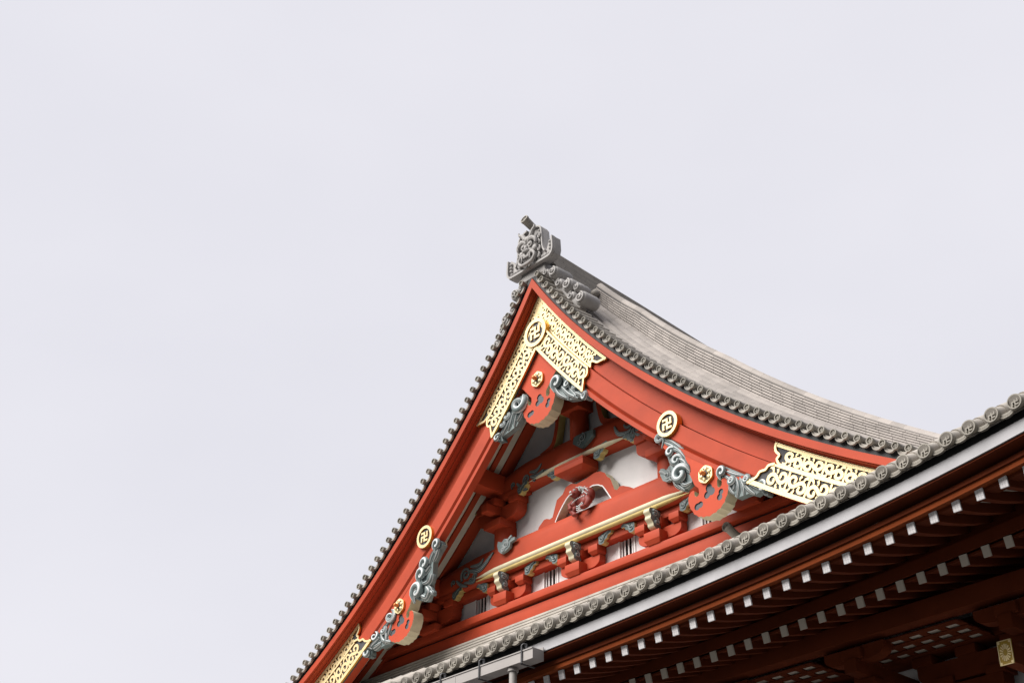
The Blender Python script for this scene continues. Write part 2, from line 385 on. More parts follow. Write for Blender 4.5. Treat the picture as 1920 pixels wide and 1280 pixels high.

* * *

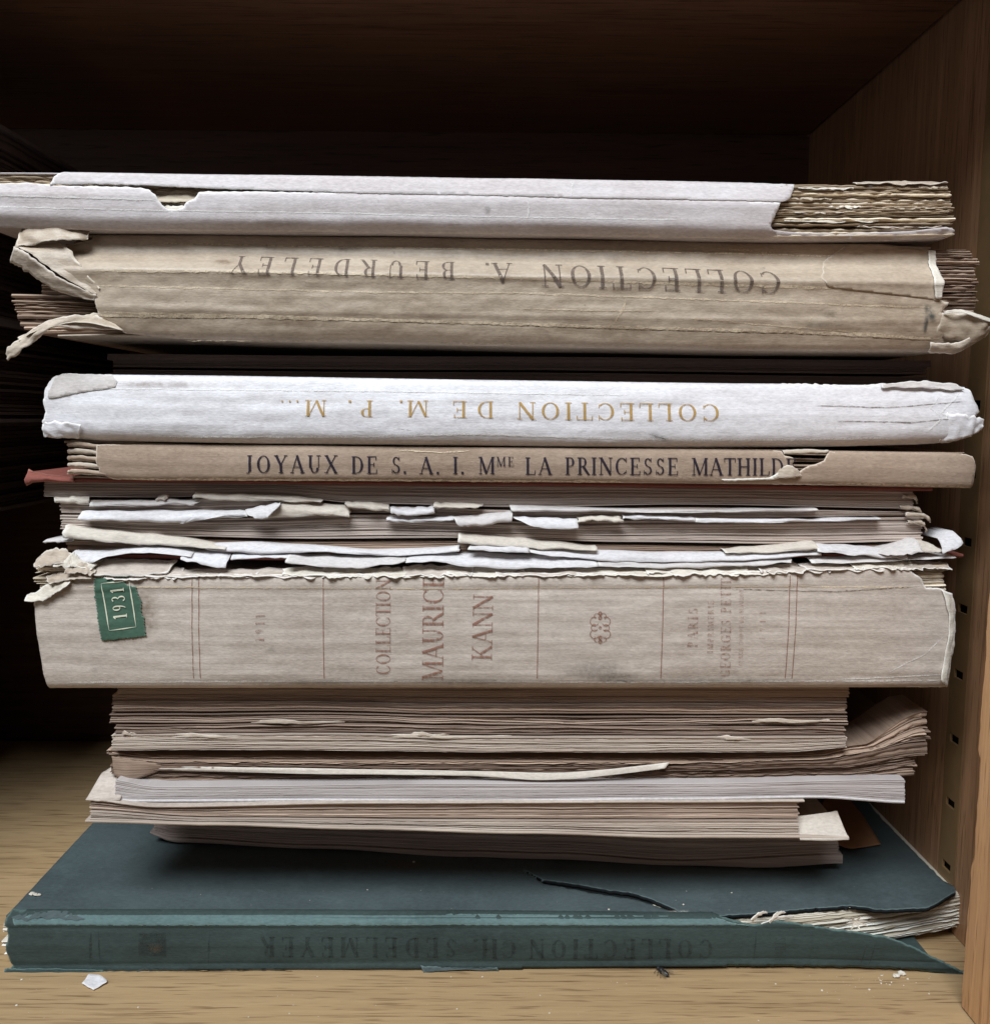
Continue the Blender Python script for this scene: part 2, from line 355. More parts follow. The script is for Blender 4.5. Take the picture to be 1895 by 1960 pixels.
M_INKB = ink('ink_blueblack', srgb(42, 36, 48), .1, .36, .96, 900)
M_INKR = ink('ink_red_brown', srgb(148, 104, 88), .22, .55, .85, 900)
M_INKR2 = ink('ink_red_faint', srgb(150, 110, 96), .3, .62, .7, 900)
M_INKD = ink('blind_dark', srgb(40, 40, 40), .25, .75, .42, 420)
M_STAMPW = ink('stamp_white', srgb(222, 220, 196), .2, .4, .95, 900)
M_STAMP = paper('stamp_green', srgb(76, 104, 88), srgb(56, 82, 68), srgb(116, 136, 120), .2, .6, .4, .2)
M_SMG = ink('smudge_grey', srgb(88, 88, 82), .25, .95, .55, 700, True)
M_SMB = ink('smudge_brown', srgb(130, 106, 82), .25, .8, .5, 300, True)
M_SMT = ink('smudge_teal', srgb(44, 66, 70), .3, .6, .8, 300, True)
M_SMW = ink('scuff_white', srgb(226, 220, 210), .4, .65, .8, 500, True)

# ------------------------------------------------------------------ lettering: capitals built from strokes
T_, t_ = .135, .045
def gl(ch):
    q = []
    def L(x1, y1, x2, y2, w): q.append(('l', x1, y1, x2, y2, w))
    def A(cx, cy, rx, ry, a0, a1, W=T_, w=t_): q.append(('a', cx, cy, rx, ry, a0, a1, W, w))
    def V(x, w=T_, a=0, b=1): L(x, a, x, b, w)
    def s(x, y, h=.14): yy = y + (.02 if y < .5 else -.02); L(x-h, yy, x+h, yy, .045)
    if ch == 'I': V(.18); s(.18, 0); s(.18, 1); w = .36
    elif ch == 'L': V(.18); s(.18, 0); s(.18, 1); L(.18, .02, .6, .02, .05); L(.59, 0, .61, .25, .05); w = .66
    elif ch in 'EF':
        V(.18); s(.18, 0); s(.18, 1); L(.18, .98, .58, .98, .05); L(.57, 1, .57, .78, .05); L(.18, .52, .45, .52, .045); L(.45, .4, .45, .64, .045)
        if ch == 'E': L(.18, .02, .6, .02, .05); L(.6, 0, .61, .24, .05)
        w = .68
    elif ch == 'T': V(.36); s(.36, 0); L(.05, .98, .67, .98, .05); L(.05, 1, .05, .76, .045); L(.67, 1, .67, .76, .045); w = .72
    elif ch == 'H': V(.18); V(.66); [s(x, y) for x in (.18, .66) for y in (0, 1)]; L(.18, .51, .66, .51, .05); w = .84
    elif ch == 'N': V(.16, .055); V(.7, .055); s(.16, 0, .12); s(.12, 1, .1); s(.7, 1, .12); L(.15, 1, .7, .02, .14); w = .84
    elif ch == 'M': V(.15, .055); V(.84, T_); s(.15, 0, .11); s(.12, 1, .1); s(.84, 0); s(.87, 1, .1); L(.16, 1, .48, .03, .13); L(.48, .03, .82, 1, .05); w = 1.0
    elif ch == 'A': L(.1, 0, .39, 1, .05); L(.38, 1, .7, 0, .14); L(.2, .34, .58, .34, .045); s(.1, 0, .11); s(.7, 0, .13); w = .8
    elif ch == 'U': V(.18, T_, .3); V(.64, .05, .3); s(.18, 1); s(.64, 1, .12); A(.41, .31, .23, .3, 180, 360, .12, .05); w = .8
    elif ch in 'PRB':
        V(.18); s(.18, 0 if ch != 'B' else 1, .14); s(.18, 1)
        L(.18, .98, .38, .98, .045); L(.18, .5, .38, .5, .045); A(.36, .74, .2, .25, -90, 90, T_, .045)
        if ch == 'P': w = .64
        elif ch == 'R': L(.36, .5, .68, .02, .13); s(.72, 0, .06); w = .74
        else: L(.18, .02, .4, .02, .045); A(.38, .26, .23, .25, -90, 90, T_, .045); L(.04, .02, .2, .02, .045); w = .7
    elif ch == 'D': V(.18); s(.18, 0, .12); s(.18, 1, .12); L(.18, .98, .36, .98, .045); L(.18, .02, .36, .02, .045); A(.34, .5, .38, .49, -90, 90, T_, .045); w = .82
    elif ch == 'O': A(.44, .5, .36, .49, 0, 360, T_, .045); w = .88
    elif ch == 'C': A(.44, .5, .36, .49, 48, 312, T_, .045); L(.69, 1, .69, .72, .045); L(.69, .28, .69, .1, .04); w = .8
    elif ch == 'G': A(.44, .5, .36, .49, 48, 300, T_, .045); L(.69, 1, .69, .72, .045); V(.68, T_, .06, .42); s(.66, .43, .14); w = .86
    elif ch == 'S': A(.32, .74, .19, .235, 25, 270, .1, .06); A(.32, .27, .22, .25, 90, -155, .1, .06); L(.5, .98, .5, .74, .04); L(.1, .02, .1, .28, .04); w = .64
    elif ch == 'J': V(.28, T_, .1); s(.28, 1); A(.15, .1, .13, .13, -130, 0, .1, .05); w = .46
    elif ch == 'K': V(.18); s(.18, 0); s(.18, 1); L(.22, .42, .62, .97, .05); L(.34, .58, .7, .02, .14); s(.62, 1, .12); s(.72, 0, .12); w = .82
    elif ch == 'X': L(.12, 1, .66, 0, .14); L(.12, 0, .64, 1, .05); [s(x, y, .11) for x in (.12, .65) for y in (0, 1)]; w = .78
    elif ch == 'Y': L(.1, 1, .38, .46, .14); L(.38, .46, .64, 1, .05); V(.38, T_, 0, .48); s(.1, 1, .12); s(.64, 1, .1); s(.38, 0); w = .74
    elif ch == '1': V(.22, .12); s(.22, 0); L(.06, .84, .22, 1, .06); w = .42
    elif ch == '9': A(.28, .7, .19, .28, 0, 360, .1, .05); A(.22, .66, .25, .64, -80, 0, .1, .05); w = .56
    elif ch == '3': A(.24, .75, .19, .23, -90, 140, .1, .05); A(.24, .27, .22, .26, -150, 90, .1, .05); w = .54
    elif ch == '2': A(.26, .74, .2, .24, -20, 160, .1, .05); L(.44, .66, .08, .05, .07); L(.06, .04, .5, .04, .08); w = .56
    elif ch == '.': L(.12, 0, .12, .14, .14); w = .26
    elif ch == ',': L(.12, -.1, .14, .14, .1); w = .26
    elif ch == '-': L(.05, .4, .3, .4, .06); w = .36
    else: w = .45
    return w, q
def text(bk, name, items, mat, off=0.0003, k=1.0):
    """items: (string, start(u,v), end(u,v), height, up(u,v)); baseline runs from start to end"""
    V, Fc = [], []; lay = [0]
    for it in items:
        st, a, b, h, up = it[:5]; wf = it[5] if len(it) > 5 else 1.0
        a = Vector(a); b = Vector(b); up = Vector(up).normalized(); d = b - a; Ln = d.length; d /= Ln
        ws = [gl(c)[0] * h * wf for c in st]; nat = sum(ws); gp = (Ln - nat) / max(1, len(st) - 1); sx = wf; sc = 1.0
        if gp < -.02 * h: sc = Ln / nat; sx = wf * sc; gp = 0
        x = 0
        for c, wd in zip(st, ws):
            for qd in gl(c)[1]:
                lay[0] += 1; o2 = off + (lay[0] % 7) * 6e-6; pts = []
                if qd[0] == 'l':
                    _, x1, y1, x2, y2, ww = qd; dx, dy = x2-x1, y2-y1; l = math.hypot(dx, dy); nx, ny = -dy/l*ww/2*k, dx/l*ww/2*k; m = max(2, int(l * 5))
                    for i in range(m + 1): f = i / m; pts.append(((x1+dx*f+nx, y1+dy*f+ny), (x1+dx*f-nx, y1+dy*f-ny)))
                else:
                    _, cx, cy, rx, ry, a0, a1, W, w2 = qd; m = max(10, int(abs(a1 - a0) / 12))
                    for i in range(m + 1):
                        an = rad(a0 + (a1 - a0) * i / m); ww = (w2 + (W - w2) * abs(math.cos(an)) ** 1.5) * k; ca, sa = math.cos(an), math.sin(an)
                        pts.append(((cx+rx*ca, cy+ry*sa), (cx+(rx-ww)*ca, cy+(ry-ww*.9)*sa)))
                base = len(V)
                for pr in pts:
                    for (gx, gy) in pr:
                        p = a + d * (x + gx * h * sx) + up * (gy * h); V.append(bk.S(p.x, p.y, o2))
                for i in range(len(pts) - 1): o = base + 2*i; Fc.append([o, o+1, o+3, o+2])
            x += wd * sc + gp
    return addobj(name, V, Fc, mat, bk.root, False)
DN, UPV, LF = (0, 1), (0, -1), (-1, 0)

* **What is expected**
Copy out every line of the listing that contains the string "pixels".

* **Complete response**
The Blender Python script for this scene continues. Write part 2, from line 385 on. More parts follow. Write for Blender 4.5. Treat the picture as 1920 pixels wide and 1280 pixels high.
Continue the Blender Python script for this scene: part 2, from line 355. More parts follow. The script is for Blender 4.5. Take the picture to be 1895 by 1960 pixels.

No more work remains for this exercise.